Insights

Where Does Strategy Come From?

April 28, 2010
by Steve Lipton
Nonprofit and Government
>
Bookmark and Share

Here you go nonprofit leaders. Time to do that Strategic Plan again. Get it done. Cross it off the list. You'll meet with the board and some of your leaders. Then, you'll meet with your staff to share the brilliance of the strategic planning team. The staff will be asked to execute the brilliant strategies. And in the end, nothing happens. Get it done. Cross it off the list.

Has anybody heard this story before? Some of you I'm sure have. The story is based on where we think strategy comes from. That is, the brilliance of our leadership. Unfortunately, this story is a lot like the one where the stork brings us a baby. We know it's not true but it's a whole lot more comfortable to share.

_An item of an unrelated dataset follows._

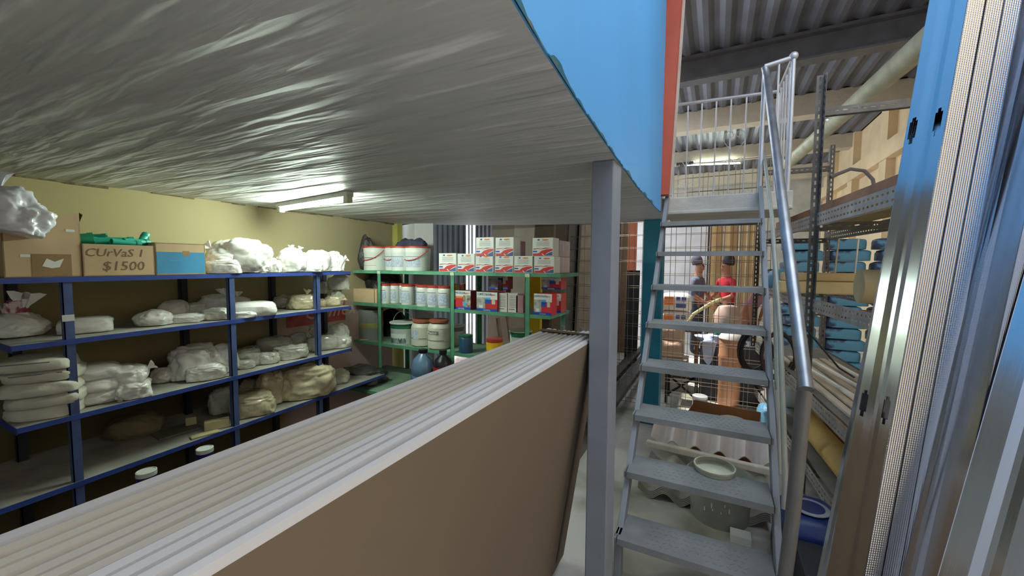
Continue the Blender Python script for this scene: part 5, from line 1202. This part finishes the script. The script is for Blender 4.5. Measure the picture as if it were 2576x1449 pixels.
def studpx(label, pt_top, pt_bot, dt, db, nyaw, **kw):
    a, b = atd(pt_bot[0],pt_bot[1],db), atd(pt_top[0],pt_top[1],dt); d = (b-a).normalized(); base = a-d*(a.z/d.z); base = Vector((base.x,base.y,0)); return stud(label, base, d, nyaw, **kw)
NY = math.atan2(-.5,-.87)
studpx('leftmost steel stud with paired keyhole slots reflecting the blue wall',(2385,0),(2125,1449),.83,.85,NY,Wb=.078,Fl=.036)
studpx('dark steel stud showing low down left of the bundle',(2372,0),(2072,1449),.93,.92,NY-.5,Wb=.08,holes=False)
studpx('steel stud nested right behind the leftmost one',(2430,0),(2168,1449),.832,.852,NY,holes=False,Wb=.078,Fl=.036)
studpx('third steel stud nested in the left bundle',(2474,0),(2210,1449),.835,.855,NY,holes=False,Wb=.078,Fl=.036)
studpx('broad steel stud second bundle from the left, flat web showing',(2612,0),(2292,1449),.80,.80,NY+.12,holes=False)
studpx('steel stud nested behind the broad one',(2668,0),(2350,1449),.81,.81,NY+.12,holes=False)
studpx('bright steel stud at the right edge of the picture',(2890,0),(2478,1449),.72,.70,NY+.5,holes=False,Fl=.05)
studpx('dark rear steel stud behind the right edge one',(2760,0),(2440,1449),.95,.95,NY,holes=False)

# ================================================================== LIGHT
w = bpy.data.worlds.new('sky'); sc.world = w; w.use_nodes = True; bg_ = w.node_tree.nodes['Background']
bg_.inputs[0].default_value = (.80,.89,1,1); bg_.inputs[1].default_value = 4.2
su = bpy.data.lights.new('sun','SUN'); su.energy = 6; su.angle = R(1.5); su.color = (1,.97,.93); so = bpy.data.objects.new('sun', su); C.objects.link(so)
so.rotation_euler = Vector((.42,-.16,-1)).to_track_quat('-Z','Y').to_euler()
def portal(loc, sx_, sy_, rot):
    l = bpy.data.lights.new('portal','AREA'); l.shape = 'RECTANGLE'; l.size = sx_; l.size_y = sy_; l.cycles.is_portal = True
    o = bpy.data.objects.new('portal', l); C.objects.link(o); o.location = loc; o.rotation_euler = rot; return o
portal((1.45,1.2,4.66), 2.9, 3.6, (0,0,0))
portal((-3.6,6.6,4.66), 4.8, 4.0, (0,0,0))
portal((-5.9,10.0,1.6), 9.6, 3.2, (R(90),0,R(-90)))
vs_ = sc.view_settings; vs_.view_transform = 'Standard'; vs_.look = 'None'; vs_.gamma = 1; vs_.use_curve_mapping = False; vs_.exposure = 0.25
sc.cycles.use_adaptive_sampling = True; sc.cycles.adaptive_threshold = .09; sc.cycles.max_bounces = 7; sc.cycles.diffuse_bounces = 4; sc.cycles.glossy_bounces = 4; sc.cycles.transparent_max_bounces = 8; sc.cycles.sample_clamp_indirect = 6
sc.cycles.use_denoising = True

Where does strategy come from? Well, I'm about to speak consulting blasphemy because it doesn't come from a strategic plan. Strategic plans make great projects and lousy results. Instead, let's just say strategy (forget the plan) comes from the heart of your organization. And the heart of your organization is the community you serve and the staff who execute that service.

So, let's look at a different strategic process that starts from your organization's heart. Instead of sitting with your leaders and developing strategy, sit with the people you serve and those in your organization who serve them. Ask what is needed to achieve your mission. You'll learn a lot. Then, once those heartfelt strategies are developed, the same people who created them will now execute them. They will own them. They are more likely to get it done.

There's a lot more to this. I and others on my team have given a lot of thought to a new process that focuses on the execution of strategies developed from the organization's heart.

Now as you look to the future, are you ready to embrace a new strategy development process that focuses on execution?